**Task brief:** Stop after the line containing "left', 'sapling', nleaf=120)": print each line exactly from the first line of the listing up to that point.

**Supplied material:**
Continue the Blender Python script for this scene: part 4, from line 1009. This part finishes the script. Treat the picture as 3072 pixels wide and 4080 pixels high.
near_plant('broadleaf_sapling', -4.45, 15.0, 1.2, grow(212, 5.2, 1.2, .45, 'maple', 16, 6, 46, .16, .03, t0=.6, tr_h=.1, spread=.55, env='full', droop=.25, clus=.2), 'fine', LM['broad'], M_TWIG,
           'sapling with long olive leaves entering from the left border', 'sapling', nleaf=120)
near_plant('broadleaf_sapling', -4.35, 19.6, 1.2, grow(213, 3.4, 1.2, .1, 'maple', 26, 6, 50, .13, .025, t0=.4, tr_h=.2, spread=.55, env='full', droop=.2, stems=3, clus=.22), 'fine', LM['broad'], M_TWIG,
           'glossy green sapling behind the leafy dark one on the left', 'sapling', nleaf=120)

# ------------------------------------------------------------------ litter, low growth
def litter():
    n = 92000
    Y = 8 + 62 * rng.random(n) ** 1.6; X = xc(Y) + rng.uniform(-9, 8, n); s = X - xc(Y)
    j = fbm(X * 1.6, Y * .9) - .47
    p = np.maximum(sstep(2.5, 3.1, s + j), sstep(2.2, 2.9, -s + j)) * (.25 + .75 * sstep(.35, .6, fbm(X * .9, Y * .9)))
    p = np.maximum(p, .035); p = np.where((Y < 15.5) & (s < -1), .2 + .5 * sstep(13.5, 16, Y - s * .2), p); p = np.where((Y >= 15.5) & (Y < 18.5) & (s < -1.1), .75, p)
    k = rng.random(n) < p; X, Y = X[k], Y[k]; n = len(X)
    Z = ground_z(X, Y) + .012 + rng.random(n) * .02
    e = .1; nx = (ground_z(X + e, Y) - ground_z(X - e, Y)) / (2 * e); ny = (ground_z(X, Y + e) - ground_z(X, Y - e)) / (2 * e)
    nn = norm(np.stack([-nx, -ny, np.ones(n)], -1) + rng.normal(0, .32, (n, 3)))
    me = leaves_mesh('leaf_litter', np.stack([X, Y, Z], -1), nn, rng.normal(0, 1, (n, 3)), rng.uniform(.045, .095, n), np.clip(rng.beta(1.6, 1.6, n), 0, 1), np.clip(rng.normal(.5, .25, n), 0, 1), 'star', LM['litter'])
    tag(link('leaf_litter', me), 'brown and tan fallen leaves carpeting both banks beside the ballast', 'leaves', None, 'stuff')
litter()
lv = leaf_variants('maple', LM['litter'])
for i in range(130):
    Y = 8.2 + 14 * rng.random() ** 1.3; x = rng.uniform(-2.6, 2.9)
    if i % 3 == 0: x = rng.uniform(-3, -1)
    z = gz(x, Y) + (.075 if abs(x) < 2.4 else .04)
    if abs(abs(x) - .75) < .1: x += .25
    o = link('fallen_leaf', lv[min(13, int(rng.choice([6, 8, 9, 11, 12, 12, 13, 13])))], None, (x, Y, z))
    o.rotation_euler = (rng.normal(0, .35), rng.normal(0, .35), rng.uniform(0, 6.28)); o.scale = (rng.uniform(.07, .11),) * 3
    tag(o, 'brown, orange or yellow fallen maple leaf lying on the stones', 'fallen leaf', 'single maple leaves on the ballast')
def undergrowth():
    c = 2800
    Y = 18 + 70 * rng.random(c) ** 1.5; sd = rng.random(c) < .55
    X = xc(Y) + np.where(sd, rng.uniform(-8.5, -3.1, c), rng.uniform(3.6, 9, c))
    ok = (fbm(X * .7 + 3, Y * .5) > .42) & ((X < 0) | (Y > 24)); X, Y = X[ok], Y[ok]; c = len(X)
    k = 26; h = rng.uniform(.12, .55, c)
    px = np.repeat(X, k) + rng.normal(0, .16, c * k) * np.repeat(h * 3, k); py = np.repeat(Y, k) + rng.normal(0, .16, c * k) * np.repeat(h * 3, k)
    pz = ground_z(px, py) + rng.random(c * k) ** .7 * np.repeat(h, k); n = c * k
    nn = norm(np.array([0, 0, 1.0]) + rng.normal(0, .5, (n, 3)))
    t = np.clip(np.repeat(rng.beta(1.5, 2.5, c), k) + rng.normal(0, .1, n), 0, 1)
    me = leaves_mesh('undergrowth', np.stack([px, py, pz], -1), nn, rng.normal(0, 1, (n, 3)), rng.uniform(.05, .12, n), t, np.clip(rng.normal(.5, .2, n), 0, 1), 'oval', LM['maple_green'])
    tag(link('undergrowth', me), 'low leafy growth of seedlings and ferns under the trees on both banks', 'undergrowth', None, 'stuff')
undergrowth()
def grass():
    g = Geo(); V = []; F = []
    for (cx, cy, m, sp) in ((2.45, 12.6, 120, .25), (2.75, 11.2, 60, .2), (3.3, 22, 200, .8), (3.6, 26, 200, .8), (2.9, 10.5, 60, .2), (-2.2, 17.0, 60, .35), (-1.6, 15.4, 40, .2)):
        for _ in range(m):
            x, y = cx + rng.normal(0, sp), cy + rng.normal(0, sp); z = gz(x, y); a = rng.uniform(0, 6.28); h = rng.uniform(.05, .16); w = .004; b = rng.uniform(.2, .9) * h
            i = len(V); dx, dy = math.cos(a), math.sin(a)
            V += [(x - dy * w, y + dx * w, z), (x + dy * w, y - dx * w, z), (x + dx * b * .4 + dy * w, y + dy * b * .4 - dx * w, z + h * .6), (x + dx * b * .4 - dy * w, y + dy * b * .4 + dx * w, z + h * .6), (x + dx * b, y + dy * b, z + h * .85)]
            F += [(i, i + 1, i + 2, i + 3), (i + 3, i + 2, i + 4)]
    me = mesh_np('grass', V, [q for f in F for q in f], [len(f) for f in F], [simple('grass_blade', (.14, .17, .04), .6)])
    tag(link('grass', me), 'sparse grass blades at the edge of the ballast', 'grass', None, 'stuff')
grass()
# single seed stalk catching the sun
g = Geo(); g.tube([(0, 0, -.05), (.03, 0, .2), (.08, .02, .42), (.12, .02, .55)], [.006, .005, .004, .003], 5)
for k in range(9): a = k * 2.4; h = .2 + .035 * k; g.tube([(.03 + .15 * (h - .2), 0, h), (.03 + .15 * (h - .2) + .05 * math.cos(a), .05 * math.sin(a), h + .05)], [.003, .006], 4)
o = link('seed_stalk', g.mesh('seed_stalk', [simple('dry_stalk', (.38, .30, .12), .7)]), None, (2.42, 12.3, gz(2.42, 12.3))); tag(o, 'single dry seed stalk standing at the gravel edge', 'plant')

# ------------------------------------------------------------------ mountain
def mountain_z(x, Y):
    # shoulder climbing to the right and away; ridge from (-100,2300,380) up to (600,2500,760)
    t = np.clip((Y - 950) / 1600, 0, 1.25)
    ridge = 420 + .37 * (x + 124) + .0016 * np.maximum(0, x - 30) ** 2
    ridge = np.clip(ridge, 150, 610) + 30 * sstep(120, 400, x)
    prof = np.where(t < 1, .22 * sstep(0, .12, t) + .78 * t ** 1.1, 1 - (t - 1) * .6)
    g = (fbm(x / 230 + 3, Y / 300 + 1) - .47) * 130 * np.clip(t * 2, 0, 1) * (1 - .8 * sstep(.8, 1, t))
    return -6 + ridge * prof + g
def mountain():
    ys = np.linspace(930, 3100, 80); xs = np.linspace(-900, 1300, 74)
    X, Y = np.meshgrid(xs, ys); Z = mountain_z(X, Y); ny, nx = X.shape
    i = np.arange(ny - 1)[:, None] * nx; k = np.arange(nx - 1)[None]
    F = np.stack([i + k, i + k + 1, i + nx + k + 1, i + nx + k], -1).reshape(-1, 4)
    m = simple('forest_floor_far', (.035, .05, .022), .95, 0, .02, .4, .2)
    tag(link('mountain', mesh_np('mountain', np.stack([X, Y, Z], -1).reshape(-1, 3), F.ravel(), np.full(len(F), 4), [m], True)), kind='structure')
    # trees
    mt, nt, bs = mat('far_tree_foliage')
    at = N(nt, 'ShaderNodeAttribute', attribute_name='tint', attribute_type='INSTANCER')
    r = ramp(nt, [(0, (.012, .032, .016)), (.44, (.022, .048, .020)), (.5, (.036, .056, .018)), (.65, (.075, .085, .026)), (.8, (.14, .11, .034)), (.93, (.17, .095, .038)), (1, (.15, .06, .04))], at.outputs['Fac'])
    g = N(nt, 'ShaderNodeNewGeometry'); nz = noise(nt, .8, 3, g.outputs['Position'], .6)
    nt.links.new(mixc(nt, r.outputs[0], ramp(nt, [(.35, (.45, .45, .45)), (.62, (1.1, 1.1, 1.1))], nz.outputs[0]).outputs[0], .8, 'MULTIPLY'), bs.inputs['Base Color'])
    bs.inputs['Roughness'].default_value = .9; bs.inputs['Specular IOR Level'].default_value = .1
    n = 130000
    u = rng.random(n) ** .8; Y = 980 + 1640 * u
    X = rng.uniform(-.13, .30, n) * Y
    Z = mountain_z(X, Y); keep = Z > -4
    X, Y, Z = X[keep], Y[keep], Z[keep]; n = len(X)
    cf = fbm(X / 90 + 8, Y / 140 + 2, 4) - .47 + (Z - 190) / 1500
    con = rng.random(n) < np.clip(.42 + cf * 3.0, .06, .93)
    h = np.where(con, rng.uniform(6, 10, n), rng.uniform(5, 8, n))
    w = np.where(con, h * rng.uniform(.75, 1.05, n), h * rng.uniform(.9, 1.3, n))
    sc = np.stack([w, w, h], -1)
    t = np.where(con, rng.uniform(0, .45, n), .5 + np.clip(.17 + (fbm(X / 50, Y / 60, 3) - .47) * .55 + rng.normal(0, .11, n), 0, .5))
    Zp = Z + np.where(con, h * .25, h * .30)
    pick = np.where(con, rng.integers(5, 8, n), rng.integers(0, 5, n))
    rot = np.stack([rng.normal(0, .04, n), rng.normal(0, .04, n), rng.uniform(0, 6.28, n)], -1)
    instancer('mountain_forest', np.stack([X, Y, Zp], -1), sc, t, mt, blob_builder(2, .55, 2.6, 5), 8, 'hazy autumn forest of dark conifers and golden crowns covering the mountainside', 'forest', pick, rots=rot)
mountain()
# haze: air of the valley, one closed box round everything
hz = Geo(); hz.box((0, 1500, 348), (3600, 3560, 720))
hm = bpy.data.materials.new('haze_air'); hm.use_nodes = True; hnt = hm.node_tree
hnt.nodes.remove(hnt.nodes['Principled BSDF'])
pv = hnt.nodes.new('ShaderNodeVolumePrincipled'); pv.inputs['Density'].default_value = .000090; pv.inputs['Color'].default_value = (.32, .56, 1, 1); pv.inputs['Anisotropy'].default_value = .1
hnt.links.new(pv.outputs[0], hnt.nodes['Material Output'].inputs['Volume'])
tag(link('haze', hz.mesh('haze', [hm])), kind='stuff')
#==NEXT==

**Answer for the task:**
Continue the Blender Python script for this scene: part 4, from line 1009. This part finishes the script. Treat the picture as 3072 pixels wide and 4080 pixels high.
near_plant('broadleaf_sapling', -4.45, 15.0, 1.2, grow(212, 5.2, 1.2, .45, 'maple', 16, 6, 46, .16, .03, t0=.6, tr_h=.1, spread=.55, env='full', droop=.25, clus=.2), 'fine', LM['broad'], M_TWIG,
           'sapling with long olive leaves entering from the left border', 'sapling', nleaf=120)
near_plant('broadleaf_sapling', -4.35, 19.6, 1.2, grow(213, 3.4, 1.2, .1, 'maple', 26, 6, 50, .13, .025, t0=.4, tr_h=.2, spread=.55, env='full', droop=.2, stems=3, clus=.22), 'fine', LM['broad'], M_TWIG,
           'glossy green sapling behind the leafy dark one on the left', 'sapling', nleaf=120)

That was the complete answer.